英国のモスキートもタイフーンとパッケージングしてる可能性もあるか
天は自らを助くる者を助くという言葉もあるけど、過去にそうであったようにクウェートが自国防衛にどれだけ注力したところで周辺の大国が本気を出したら一吹きされてしまいそうな気もするなぁ…。
先進国での脱炭素の方針が固まる中で、程度の差はあれど基本的に石油利権に依存しきってる湾岸諸国の将来は結構気になるが、第二のナウルになってしまう前に秩序の転換や生き残りをかけた戦争があるだろうことは間違いないと思うし、中東地域の防衛関係者が積極的に兵器調達していたりサウジ・UAEなど旧来の友好国が対立し始めている様はなにかの前触れに見えてしまうな。

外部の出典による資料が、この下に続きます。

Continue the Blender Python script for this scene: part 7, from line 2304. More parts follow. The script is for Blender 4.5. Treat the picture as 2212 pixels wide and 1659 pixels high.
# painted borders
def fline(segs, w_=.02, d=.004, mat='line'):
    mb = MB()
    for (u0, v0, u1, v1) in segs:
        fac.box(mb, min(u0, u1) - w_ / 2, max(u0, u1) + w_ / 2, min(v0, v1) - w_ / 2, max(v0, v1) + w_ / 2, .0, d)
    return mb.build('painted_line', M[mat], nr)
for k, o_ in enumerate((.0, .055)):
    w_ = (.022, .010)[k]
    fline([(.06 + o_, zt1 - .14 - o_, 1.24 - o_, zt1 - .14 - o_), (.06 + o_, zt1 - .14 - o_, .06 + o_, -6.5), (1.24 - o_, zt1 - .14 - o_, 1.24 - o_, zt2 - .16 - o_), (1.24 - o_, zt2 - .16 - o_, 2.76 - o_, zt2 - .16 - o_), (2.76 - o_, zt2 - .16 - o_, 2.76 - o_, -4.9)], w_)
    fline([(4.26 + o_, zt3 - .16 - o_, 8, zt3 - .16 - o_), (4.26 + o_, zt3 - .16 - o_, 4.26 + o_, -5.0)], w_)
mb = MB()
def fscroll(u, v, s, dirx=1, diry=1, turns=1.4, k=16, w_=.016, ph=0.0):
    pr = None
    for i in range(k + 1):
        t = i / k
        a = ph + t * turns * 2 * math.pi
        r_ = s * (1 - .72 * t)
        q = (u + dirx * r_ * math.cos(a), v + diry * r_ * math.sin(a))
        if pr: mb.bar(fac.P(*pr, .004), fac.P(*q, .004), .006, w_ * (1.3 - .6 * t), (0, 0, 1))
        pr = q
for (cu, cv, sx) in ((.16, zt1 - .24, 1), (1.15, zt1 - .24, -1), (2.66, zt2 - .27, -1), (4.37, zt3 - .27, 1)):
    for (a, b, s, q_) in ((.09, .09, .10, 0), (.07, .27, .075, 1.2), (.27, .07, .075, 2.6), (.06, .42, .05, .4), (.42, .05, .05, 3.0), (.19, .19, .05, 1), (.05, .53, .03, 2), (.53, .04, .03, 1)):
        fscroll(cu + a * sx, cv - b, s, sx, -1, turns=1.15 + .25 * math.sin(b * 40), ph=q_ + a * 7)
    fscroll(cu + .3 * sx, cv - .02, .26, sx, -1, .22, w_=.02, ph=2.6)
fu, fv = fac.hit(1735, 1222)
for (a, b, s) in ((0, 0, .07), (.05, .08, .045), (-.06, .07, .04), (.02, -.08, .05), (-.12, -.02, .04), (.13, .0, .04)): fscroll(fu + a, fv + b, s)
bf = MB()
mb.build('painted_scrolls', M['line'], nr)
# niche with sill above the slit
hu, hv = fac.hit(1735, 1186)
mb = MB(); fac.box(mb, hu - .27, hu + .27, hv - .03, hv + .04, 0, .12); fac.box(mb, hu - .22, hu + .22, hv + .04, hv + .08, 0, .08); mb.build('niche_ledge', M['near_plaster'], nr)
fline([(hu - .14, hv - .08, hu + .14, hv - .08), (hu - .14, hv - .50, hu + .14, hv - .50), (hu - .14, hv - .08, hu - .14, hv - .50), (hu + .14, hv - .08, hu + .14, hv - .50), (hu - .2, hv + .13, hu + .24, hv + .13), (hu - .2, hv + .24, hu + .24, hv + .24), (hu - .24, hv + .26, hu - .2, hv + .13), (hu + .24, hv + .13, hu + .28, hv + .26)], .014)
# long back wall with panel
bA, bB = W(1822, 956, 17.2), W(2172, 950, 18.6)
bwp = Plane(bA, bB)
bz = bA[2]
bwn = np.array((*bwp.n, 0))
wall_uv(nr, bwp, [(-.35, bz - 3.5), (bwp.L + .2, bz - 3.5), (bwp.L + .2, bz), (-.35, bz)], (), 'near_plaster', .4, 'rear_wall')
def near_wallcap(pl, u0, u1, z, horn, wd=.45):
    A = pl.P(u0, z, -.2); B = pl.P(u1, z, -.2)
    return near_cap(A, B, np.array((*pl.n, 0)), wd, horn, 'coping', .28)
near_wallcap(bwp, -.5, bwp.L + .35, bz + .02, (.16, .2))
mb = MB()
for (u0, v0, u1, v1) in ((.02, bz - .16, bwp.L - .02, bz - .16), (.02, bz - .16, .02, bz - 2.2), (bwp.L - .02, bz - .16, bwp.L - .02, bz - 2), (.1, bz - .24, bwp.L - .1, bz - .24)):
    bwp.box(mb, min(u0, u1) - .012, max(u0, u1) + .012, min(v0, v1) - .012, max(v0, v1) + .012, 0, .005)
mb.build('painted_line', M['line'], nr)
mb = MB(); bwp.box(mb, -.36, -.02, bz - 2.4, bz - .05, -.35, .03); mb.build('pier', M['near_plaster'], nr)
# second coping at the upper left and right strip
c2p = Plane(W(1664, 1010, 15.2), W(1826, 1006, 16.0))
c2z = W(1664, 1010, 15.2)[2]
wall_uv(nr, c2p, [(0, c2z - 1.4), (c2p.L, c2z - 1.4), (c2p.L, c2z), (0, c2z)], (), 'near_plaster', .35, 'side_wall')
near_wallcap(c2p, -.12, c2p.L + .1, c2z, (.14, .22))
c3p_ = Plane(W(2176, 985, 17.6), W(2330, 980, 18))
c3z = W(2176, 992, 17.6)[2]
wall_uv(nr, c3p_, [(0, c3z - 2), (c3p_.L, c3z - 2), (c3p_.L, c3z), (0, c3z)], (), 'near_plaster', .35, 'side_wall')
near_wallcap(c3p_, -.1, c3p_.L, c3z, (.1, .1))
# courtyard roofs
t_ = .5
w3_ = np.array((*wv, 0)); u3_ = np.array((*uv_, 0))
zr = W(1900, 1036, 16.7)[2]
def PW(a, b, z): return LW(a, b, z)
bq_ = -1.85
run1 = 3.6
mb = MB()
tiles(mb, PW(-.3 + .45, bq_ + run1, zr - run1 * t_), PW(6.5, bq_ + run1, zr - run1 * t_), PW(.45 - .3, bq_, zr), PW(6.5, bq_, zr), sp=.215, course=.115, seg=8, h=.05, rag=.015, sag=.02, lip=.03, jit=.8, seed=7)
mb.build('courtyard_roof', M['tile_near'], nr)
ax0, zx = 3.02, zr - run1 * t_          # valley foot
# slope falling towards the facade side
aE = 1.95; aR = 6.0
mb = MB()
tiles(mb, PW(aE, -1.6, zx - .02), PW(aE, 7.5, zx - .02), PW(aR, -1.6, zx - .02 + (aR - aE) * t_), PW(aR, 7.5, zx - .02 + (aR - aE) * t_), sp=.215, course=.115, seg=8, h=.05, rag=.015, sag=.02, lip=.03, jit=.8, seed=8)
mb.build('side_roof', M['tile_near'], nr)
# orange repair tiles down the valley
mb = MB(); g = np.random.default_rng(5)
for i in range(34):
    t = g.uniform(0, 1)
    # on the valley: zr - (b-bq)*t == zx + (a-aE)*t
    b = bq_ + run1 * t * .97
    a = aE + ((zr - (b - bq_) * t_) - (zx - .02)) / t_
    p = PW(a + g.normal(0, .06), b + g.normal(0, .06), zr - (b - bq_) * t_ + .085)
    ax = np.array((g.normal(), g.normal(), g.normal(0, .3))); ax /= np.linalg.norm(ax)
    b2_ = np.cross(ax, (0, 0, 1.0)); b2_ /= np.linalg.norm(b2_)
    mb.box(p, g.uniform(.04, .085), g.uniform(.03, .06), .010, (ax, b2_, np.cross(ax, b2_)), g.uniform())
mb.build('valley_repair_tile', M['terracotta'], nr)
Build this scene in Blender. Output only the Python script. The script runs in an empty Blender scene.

石油もいつかやがて枯れるし、これ以上価格を吊り上げると液化石炭のほうが安上がりになるという自滅のジレンマに陥る
サウジを筆頭に、産油国は脱石油立国を真剣に考えてる、そこには経済のみならず軍事的な動きも起こるだろう
石油を失ったときのロシアがどうなるのか想像もつかないけど
油田というのは掘らないでいると復活したりするので面白い
だからといって抵抗すら出来ない戦力じゃあ張り子の虎にもならから、なおさら反撃されたら痛そうなのを並べとくのは有効かと。アフガニスタン国軍のようになるかは蓋を開けてみないと分からんが。
中東は民族・歴史・宗教(ムスリムの派閥とマイナー宗教多すぎ)が絡み合ってて、関係がもう何が何だか分からん
脱炭素の方針が決まったところで、決め手を欠いている以上、努力目標で終わるかもね
良かったな米海軍。スーパーホーネットの押し付け先が出来たぞ
しかしタイフーンとラファールが今になって売れ始めるとは思わなんだ。米中対立や、5世代機の普及が進んでないというのもあるんだろうが、アメリカの機嫌を伺わなくてすむなら安いという事なんだろうか
米ソ冷戦(第3次世界大戦)に次ぐ、第4次世界大戦時代に突入したという事でしょうな
熱戦になるのかどうかは分からないけども、そうなるとすれば近い時期、それこそ来年にでもウクライナか北京五輪後にでも勃発する可能性が有る
どこの国も環境保護って良いながら兵器をガンガン売り歩くな。
日本が一番マジメに環境問題に取り組んでバカを見てる。